PROPOSAL
Working with the Voluntary and Community Sector (third sector)
Our proposals will make VCS organisations more influential and effective than they are now. They will have a more effective voice through partnership arrangements that ensure their involvement and meet their needs and aspirations. They will be partners in creating the virtual public service for each area. The two unitary local authorities will replace the divided priorities, services and budgets of seven authorities.
The new authorities will work with the VCS to achieve excellence and equality in public service delivery for all residents, rather than a top down approach of doing things to the sector, and look to have services provided through appropriately supported VCS organisations wherever possible.

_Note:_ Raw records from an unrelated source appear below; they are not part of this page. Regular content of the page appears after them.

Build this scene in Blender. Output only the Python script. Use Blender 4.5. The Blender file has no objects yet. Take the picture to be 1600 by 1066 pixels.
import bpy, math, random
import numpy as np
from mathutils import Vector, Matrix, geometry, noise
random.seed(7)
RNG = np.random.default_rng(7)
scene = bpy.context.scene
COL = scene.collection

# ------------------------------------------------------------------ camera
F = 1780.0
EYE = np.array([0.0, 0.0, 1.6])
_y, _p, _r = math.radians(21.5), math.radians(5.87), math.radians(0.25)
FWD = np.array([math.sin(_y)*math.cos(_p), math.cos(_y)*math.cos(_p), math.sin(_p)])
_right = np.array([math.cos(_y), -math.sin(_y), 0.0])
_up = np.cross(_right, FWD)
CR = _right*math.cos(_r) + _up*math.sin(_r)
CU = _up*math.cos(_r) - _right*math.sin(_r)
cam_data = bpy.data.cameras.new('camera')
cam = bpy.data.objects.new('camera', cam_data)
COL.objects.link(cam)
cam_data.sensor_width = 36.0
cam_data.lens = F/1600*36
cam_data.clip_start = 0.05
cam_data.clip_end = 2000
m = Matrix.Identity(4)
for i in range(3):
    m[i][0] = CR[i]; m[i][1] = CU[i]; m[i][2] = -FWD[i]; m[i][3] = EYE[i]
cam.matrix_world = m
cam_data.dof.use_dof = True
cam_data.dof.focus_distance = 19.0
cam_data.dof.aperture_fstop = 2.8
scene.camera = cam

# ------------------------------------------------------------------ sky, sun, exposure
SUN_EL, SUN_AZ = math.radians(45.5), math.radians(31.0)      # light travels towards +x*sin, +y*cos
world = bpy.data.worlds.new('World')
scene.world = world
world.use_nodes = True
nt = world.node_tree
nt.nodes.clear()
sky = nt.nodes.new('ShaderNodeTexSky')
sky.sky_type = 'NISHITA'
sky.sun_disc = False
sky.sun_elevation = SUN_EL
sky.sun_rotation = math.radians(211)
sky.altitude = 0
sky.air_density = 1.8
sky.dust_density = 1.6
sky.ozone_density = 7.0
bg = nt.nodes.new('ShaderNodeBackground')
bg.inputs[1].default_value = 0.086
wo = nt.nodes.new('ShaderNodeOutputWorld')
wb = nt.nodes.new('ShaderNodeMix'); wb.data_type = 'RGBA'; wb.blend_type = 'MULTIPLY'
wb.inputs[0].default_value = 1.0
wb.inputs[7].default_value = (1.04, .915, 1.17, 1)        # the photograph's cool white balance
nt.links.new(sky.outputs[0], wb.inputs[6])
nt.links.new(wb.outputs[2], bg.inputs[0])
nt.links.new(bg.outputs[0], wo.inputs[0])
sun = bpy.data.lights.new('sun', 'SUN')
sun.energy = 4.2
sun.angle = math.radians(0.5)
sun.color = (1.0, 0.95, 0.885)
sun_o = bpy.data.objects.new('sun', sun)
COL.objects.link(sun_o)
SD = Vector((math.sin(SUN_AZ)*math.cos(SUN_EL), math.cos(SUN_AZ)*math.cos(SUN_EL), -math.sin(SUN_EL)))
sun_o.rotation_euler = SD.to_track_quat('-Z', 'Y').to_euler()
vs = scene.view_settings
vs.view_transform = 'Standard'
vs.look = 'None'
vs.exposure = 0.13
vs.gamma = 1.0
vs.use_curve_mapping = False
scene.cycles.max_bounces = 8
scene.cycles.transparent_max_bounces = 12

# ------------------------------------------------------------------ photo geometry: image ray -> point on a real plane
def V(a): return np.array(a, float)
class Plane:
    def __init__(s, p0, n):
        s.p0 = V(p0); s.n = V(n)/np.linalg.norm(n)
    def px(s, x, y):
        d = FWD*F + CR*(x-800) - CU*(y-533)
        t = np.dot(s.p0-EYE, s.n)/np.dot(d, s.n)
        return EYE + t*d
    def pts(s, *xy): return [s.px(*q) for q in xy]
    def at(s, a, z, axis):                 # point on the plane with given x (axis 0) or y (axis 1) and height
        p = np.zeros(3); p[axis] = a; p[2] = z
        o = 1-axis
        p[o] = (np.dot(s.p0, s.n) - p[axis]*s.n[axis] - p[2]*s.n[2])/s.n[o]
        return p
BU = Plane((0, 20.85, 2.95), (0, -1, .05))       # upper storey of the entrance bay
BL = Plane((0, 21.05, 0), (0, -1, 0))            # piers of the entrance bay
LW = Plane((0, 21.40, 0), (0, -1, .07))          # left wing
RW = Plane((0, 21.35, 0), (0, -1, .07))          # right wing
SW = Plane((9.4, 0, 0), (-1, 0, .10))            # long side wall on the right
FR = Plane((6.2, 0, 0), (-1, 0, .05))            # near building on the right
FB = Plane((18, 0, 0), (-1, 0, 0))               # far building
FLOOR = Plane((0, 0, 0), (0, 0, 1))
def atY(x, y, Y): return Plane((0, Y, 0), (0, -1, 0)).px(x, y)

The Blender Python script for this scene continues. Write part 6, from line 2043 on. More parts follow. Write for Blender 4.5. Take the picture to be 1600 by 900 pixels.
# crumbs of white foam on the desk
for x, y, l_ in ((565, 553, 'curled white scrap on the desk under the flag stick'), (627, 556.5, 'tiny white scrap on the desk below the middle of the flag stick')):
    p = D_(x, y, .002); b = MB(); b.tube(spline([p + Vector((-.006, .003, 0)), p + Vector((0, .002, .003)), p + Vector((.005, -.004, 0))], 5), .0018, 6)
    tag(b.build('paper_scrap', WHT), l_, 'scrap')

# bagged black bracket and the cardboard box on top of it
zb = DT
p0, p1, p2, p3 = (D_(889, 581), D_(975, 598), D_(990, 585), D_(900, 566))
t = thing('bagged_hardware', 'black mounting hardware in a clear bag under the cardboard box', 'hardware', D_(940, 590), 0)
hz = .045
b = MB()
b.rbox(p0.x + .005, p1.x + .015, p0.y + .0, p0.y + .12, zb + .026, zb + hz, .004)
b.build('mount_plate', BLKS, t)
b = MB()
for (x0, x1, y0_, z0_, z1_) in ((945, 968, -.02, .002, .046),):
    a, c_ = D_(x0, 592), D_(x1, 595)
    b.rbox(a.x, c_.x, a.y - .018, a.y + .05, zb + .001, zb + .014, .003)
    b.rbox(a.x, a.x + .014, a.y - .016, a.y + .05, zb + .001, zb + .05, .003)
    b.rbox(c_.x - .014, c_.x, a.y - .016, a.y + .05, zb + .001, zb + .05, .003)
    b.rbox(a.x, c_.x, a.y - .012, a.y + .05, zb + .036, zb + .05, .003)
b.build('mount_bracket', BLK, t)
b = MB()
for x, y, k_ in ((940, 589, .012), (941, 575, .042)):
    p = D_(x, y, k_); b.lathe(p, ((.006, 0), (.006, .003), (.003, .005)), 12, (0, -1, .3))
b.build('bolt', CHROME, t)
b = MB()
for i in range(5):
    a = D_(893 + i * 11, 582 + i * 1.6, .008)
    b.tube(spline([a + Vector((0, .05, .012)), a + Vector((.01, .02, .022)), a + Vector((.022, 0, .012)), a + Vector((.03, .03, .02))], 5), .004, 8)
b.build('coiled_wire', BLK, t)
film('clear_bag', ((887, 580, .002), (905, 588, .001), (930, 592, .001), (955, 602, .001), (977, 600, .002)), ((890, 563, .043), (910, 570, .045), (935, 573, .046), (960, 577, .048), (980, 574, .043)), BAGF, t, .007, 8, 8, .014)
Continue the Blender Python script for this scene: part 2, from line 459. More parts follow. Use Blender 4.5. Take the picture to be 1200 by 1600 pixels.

Joint working arrangements and agreements with the VCS will have particular advantages:
- help to prioritise and target resources where they are most needed
- opportunities for the most disadvantaged and vulnerable residents
- deliver services that the public sector is not best equipped to deliver
- relationships with clients that local authorities may not always have
- services in areas of need where it is not economic for the private sector to provide
- jobs, training and volunteering opportunities other sectors cannot provide
- operate effectively at a small neighbourhood level
- bring added value thorough their own resources and social capital
- help local communities and hard-to-reach residents have a voice and influence service provision • encourage good citizenship
The seven authorities that currently make up Cheshire work in partnership with the VCS at strategic and local levels for the benefit of our shared communities. The two new authorities will build on this. This commitment is evidenced through the local Compacts where robust, mature partnerships and relations already exist for listening to, consulting and engaging with the sector and their service users.
The priority will be how to inform, consult and engage people in communities more effectively and encourage residents, through community development, capacity building and facilitation methods, to play a role in shaping public services for their communities.
Successful work with community partnerships has brought money to all authorities to transform public service delivery and minimise inequalities including EU’s Objective 2 funding, DCLG’s neighbourhood management and NWDA’s single programme. VCS organisations have an important role to play in these programmes as service providers and by supporting and informing the decision-making process with their local knowledge and experience.
Grant arrangements set in the authorities’ procurement approach will support the development of VCS organisations and the delivery of their services at neighbourhood and strategic levels. Grants will be on the basis of longer term agreements rather than annual grant, aligned to the strategic priorities of the authorities.
Procuring services through commissioning by the new authorities plus bringing together disparate budgets will provide the chance to innovate and respond to best value and efficiency challenges.
Within a commissioning framework, councils will set performance and quality standards and provide longer term commitments in funding. Therefore, in turn, enabling the VCS to plan longer term.
A significant link will be to neighbourhood working arrangements – many VCS organisations operate best and most effectively at a local level.
The aim of working with the VCS is not to control or manage organisations. The VCS is independent and will determine its own arrangements. However, the new authorities will support the creation of networks aligned to the new unitary areas. This will not preclude other working arrangements, but it will be for the VCS in each area to decide.
VCS organisations are engaged in county wide consortia and partnerships but struggle to make sense of these arrangements over such a large area. They have been resistant to county-wide structures because this impedes delivery at a local level. There are good examples of joint working which meet the socio-economic needs of the communities across boundaries. These will continue across the two socio-economic sub regions without the constraint of county boundaries. The VCS will support the transformation of the two areas of Cheshire. They will energise local residents on local and strategic issues which affect their quality of life and well-being.